## PROBLEM TO SOLVE
Would you restate all the data that follows, word for word?
-*-
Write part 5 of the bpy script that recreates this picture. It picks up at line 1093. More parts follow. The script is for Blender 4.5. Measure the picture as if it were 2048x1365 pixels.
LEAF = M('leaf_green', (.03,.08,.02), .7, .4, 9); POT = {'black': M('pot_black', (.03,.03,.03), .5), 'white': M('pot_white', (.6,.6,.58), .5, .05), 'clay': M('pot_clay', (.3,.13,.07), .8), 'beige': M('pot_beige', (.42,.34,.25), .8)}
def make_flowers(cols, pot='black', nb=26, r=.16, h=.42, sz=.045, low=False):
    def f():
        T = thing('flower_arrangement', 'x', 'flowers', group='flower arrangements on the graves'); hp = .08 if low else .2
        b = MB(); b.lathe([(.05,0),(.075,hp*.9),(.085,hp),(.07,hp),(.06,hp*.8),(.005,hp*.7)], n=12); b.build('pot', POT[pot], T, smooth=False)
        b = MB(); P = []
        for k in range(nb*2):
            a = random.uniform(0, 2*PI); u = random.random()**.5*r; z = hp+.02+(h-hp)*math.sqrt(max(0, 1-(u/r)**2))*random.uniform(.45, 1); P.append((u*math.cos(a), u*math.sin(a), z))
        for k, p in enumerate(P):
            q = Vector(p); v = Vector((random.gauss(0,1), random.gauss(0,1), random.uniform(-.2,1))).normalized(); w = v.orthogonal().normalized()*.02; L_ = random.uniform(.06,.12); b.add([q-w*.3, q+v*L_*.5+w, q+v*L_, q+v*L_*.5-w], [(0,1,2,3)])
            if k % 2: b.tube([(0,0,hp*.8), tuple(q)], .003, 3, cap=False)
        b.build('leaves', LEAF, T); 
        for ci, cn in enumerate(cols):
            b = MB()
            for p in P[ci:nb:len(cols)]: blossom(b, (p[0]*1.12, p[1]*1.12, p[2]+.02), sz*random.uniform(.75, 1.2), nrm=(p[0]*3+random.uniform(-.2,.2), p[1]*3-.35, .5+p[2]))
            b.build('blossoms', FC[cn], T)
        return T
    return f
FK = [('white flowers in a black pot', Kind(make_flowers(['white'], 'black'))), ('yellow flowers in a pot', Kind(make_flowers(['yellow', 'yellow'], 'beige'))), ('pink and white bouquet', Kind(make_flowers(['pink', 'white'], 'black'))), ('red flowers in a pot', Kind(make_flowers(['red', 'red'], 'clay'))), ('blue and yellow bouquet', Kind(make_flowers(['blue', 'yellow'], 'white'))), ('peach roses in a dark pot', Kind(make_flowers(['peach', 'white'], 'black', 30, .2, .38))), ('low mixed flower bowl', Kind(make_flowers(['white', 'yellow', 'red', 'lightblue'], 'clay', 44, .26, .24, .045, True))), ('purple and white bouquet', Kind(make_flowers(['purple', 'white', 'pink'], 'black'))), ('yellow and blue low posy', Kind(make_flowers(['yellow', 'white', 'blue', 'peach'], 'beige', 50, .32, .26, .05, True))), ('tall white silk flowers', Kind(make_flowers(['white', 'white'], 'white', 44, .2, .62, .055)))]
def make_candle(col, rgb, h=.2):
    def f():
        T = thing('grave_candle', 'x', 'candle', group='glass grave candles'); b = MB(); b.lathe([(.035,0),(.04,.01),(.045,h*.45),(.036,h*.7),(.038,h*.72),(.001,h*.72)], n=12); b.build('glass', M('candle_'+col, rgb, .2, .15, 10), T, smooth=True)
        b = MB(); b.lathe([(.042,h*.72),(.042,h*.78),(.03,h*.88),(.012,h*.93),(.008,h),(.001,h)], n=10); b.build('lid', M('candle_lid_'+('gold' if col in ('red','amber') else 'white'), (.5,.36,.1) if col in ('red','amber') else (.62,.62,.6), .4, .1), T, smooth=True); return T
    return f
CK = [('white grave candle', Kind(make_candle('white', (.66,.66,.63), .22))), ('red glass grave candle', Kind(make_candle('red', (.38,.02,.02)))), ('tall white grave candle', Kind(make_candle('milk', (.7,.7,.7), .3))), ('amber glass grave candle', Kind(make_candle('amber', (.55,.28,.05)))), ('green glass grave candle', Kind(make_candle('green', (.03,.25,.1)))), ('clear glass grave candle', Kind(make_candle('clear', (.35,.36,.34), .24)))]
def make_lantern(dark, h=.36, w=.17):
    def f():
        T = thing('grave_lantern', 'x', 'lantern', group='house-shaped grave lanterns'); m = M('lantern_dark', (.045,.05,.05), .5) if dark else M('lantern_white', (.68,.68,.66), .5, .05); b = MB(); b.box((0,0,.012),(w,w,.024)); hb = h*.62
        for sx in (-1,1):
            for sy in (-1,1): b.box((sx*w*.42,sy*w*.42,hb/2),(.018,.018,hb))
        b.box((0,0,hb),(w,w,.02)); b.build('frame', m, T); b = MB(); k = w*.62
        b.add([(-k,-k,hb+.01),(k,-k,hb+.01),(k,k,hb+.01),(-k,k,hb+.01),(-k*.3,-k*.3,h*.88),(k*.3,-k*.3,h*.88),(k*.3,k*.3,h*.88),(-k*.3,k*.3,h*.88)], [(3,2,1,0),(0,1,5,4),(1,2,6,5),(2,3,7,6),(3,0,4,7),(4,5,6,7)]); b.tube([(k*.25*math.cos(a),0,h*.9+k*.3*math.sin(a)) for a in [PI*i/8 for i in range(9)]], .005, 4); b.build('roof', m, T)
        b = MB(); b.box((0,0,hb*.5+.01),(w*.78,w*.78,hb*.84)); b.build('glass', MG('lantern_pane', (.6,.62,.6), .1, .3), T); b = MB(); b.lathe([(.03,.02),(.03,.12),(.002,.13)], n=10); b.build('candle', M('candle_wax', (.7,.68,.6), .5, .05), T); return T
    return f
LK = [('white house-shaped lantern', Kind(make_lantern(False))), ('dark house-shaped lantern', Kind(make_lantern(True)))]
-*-
## THE COMPLETED TASK
Write part 5 of the bpy script that recreates this picture. It picks up at line 1093. More parts follow. The script is for Blender 4.5. Measure the picture as if it were 2048x1365 pixels.
LEAF = M('leaf_green', (.03,.08,.02), .7, .4, 9); POT = {'black': M('pot_black', (.03,.03,.03), .5), 'white': M('pot_white', (.6,.6,.58), .5, .05), 'clay': M('pot_clay', (.3,.13,.07), .8), 'beige': M('pot_beige', (.42,.34,.25), .8)}
def make_flowers(cols, pot='black', nb=26, r=.16, h=.42, sz=.045, low=False):
    def f():
        T = thing('flower_arrangement', 'x', 'flowers', group='flower arrangements on the graves'); hp = .08 if low else .2
        b = MB(); b.lathe([(.05,0),(.075,hp*.9),(.085,hp),(.07,hp),(.06,hp*.8),(.005,hp*.7)], n=12); b.build('pot', POT[pot], T, smooth=False)
        b = MB(); P = []
        for k in range(nb*2):
            a = random.uniform(0, 2*PI); u = random.random()**.5*r; z = hp+.02+(h-hp)*math.sqrt(max(0, 1-(u/r)**2))*random.uniform(.45, 1); P.append((u*math.cos(a), u*math.sin(a), z))
        for k, p in enumerate(P):
            q = Vector(p); v = Vector((random.gauss(0,1), random.gauss(0,1), random.uniform(-.2,1))).normalized(); w = v.orthogonal().normalized()*.02; L_ = random.uniform(.06,.12); b.add([q-w*.3, q+v*L_*.5+w, q+v*L_, q+v*L_*.5-w], [(0,1,2,3)])
            if k % 2: b.tube([(0,0,hp*.8), tuple(q)], .003, 3, cap=False)
        b.build('leaves', LEAF, T); 
        for ci, cn in enumerate(cols):
            b = MB()
            for p in P[ci:nb:len(cols)]: blossom(b, (p[0]*1.12, p[1]*1.12, p[2]+.02), sz*random.uniform(.75, 1.2), nrm=(p[0]*3+random.uniform(-.2,.2), p[1]*3-.35, .5+p[2]))
            b.build('blossoms', FC[cn], T)
        return T
    return f
FK = [('white flowers in a black pot', Kind(make_flowers(['white'], 'black'))), ('yellow flowers in a pot', Kind(make_flowers(['yellow', 'yellow'], 'beige'))), ('pink and white bouquet', Kind(make_flowers(['pink', 'white'], 'black'))), ('red flowers in a pot', Kind(make_flowers(['red', 'red'], 'clay'))), ('blue and yellow bouquet', Kind(make_flowers(['blue', 'yellow'], 'white'))), ('peach roses in a dark pot', Kind(make_flowers(['peach', 'white'], 'black', 30, .2, .38))), ('low mixed flower bowl', Kind(make_flowers(['white', 'yellow', 'red', 'lightblue'], 'clay', 44, .26, .24, .045, True))), ('purple and white bouquet', Kind(make_flowers(['purple', 'white', 'pink'], 'black'))), ('yellow and blue low posy', Kind(make_flowers(['yellow', 'white', 'blue', 'peach'], 'beige', 50, .32, .26, .05, True))), ('tall white silk flowers', Kind(make_flowers(['white', 'white'], 'white', 44, .2, .62, .055)))]
def make_candle(col, rgb, h=.2):
    def f():
        T = thing('grave_candle', 'x', 'candle', group='glass grave candles'); b = MB(); b.lathe([(.035,0),(.04,.01),(.045,h*.45),(.036,h*.7),(.038,h*.72),(.001,h*.72)], n=12); b.build('glass', M('candle_'+col, rgb, .2, .15, 10), T, smooth=True)
        b = MB(); b.lathe([(.042,h*.72),(.042,h*.78),(.03,h*.88),(.012,h*.93),(.008,h),(.001,h)], n=10); b.build('lid', M('candle_lid_'+('gold' if col in ('red','amber') else 'white'), (.5,.36,.1) if col in ('red','amber') else (.62,.62,.6), .4, .1), T, smooth=True); return T
    return f
CK = [('white grave candle', Kind(make_candle('white', (.66,.66,.63), .22))), ('red glass grave candle', Kind(make_candle('red', (.38,.02,.02)))), ('tall white grave candle', Kind(make_candle('milk', (.7,.7,.7), .3))), ('amber glass grave candle', Kind(make_candle('amber', (.55,.28,.05)))), ('green glass grave candle', Kind(make_candle('green', (.03,.25,.1)))), ('clear glass grave candle', Kind(make_candle('clear', (.35,.36,.34), .24)))]
def make_lantern(dark, h=.36, w=.17):
    def f():
        T = thing('grave_lantern', 'x', 'lantern', group='house-shaped grave lanterns'); m = M('lantern_dark', (.045,.05,.05), .5) if dark else M('lantern_white', (.68,.68,.66), .5, .05); b = MB(); b.box((0,0,.012),(w,w,.024)); hb = h*.62
        for sx in (-1,1):
            for sy in (-1,1): b.box((sx*w*.42,sy*w*.42,hb/2),(.018,.018,hb))
        b.box((0,0,hb),(w,w,.02)); b.build('frame', m, T); b = MB(); k = w*.62
        b.add([(-k,-k,hb+.01),(k,-k,hb+.01),(k,k,hb+.01),(-k,k,hb+.01),(-k*.3,-k*.3,h*.88),(k*.3,-k*.3,h*.88),(k*.3,k*.3,h*.88),(-k*.3,k*.3,h*.88)], [(3,2,1,0),(0,1,5,4),(1,2,6,5),(2,3,7,6),(3,0,4,7),(4,5,6,7)]); b.tube([(k*.25*math.cos(a),0,h*.9+k*.3*math.sin(a)) for a in [PI*i/8 for i in range(9)]], .005, 4); b.build('roof', m, T)
        b = MB(); b.box((0,0,hb*.5+.01),(w*.78,w*.78,hb*.84)); b.build('glass', MG('lantern_pane', (.6,.62,.6), .1, .3), T); b = MB(); b.lathe([(.03,.02),(.03,.12),(.002,.13)], n=10); b.build('candle', M('candle_wax', (.7,.68,.6), .5, .05), T); return T
    return f
LK = [('white house-shaped lantern', Kind(make_lantern(False))), ('dark house-shaped lantern', Kind(make_lantern(True)))]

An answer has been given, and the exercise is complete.